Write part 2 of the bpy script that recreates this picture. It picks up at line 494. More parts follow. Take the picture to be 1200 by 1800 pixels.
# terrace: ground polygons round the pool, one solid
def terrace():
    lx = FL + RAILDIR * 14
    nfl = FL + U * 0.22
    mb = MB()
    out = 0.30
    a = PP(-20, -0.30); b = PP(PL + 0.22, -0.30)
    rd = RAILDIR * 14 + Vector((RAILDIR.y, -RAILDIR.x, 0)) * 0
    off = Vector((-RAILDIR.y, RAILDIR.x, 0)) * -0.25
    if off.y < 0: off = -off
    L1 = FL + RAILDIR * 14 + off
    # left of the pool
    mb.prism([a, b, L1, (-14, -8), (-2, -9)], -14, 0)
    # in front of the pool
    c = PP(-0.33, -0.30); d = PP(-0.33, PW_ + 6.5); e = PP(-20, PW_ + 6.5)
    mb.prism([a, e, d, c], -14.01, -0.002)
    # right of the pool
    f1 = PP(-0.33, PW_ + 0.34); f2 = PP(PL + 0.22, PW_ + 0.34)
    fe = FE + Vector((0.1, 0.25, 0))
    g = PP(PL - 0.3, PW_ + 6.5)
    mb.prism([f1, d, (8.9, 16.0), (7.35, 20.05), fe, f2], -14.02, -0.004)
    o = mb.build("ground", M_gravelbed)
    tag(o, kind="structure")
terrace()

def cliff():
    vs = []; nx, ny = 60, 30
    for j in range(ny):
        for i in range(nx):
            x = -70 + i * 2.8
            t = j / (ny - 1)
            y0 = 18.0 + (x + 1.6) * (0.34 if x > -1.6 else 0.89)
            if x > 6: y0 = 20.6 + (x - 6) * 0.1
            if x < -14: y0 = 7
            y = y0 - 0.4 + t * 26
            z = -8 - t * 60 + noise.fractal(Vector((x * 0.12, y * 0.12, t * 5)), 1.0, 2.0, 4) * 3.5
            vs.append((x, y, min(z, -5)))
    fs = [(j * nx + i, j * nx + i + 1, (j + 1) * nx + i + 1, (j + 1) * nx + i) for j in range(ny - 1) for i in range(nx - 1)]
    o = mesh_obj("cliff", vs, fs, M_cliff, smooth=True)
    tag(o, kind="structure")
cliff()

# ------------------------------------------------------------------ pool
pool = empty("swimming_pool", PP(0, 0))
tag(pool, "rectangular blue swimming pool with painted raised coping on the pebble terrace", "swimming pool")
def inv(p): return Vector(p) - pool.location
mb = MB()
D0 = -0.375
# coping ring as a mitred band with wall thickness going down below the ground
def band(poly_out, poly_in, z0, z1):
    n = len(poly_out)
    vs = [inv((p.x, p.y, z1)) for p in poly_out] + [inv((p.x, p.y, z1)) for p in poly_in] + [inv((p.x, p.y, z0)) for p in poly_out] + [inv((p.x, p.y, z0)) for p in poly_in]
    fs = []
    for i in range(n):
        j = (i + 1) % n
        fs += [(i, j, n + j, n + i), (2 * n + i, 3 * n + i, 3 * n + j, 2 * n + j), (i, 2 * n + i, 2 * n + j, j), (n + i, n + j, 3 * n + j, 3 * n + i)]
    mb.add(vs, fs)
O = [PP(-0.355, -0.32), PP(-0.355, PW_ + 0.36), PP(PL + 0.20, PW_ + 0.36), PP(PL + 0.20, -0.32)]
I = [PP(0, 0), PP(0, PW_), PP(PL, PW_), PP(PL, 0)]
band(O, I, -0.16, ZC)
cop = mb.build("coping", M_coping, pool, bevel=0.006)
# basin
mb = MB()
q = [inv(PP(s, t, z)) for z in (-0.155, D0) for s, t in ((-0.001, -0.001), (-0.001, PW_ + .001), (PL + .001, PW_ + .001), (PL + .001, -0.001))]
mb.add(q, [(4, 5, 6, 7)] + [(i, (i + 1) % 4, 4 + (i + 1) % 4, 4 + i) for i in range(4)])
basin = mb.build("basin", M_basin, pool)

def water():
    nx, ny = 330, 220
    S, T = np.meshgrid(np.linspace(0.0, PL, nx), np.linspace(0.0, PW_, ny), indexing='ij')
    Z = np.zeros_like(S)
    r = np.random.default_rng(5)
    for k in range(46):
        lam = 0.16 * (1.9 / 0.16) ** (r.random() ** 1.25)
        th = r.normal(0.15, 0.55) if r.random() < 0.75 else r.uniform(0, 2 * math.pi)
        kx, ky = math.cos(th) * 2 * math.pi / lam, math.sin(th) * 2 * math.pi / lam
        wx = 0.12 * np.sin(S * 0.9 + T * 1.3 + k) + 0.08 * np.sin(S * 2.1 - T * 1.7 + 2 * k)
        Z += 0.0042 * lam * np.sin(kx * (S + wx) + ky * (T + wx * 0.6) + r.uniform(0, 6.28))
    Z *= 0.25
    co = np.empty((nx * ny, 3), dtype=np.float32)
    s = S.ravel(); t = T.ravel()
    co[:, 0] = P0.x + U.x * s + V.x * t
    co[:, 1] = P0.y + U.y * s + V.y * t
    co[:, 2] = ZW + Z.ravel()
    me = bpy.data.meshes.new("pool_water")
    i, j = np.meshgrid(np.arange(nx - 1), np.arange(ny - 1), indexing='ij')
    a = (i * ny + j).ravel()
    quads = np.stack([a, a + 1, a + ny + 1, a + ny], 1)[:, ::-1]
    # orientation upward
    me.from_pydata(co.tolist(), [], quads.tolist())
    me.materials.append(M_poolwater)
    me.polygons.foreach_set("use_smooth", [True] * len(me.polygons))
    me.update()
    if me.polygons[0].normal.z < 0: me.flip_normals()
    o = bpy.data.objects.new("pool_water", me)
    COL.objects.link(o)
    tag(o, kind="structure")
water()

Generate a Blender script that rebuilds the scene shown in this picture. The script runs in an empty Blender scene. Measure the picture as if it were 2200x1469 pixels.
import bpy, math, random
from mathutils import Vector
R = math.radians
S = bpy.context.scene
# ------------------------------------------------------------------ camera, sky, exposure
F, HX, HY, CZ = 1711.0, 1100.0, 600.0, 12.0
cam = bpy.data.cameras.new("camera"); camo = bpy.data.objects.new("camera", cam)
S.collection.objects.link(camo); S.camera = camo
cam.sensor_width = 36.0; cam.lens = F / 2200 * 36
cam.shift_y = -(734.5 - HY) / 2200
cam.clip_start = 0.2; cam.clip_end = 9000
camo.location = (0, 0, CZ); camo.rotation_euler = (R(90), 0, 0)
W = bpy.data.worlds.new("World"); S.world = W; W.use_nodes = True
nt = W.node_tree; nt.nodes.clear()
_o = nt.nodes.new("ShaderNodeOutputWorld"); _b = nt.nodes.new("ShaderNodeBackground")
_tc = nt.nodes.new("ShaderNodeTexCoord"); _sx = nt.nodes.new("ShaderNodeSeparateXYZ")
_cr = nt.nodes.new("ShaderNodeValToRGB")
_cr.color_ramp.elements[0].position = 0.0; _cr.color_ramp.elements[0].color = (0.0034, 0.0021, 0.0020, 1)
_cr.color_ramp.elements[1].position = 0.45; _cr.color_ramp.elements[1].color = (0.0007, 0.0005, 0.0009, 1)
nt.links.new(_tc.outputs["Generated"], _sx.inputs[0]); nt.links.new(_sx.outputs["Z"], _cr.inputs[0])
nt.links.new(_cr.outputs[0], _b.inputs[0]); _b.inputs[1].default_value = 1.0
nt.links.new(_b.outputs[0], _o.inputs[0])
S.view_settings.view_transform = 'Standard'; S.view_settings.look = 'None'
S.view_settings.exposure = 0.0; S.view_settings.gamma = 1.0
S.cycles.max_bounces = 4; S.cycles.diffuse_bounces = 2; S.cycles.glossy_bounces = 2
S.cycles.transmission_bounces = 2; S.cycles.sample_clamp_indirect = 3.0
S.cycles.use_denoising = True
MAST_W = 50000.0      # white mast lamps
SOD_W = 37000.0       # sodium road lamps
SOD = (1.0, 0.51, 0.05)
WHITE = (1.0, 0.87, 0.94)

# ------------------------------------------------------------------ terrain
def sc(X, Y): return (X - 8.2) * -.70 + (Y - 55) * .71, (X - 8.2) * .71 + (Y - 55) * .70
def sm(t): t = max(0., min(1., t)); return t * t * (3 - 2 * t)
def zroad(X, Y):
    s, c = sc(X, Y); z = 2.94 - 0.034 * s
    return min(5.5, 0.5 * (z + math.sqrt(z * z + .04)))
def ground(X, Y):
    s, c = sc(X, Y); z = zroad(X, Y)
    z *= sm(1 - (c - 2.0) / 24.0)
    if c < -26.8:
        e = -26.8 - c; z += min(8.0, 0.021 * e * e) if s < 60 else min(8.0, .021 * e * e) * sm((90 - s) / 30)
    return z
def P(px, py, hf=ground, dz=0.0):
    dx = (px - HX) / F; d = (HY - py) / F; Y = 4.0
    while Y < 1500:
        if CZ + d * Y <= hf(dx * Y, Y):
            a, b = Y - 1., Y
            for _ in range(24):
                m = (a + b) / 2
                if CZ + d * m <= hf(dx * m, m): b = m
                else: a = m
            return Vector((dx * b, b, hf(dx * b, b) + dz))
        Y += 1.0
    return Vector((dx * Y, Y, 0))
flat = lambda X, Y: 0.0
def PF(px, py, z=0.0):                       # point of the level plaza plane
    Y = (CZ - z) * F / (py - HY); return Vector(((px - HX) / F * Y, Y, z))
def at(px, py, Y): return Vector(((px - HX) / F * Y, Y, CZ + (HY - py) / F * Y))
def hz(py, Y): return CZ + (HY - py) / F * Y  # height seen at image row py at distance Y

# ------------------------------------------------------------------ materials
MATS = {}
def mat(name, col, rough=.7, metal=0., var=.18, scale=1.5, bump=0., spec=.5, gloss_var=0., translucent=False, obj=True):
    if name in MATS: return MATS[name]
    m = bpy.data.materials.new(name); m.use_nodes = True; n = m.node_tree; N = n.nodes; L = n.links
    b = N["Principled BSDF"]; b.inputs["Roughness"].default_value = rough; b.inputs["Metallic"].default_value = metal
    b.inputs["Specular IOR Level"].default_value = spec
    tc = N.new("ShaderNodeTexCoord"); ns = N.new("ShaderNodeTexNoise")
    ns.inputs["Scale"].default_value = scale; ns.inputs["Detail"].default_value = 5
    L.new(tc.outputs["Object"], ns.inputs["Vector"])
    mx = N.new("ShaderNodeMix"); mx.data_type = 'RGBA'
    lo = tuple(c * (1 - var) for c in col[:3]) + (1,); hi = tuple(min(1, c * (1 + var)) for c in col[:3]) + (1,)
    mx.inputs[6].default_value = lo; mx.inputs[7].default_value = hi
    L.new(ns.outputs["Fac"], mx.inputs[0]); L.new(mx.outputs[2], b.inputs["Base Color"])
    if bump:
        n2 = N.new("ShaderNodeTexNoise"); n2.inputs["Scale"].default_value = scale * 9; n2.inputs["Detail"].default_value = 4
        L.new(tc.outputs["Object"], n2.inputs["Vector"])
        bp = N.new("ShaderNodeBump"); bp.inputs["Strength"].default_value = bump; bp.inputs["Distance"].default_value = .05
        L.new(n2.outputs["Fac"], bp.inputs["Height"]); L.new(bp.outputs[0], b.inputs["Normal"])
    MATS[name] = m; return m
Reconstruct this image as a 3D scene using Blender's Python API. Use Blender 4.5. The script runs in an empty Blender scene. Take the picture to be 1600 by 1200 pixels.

###

Stated goal:
Note every line above where the string "that" shows up, and copy those lines.

Full answer:
Write part 2 of the bpy script that recreates this picture. It picks up at line 494. More parts follow. Take the picture to be 1200 by 1800 pixels.
Generate a Blender script that rebuilds the scene shown in this picture. The script runs in an empty Blender scene. Measure the picture as if it were 2200x1469 pixels.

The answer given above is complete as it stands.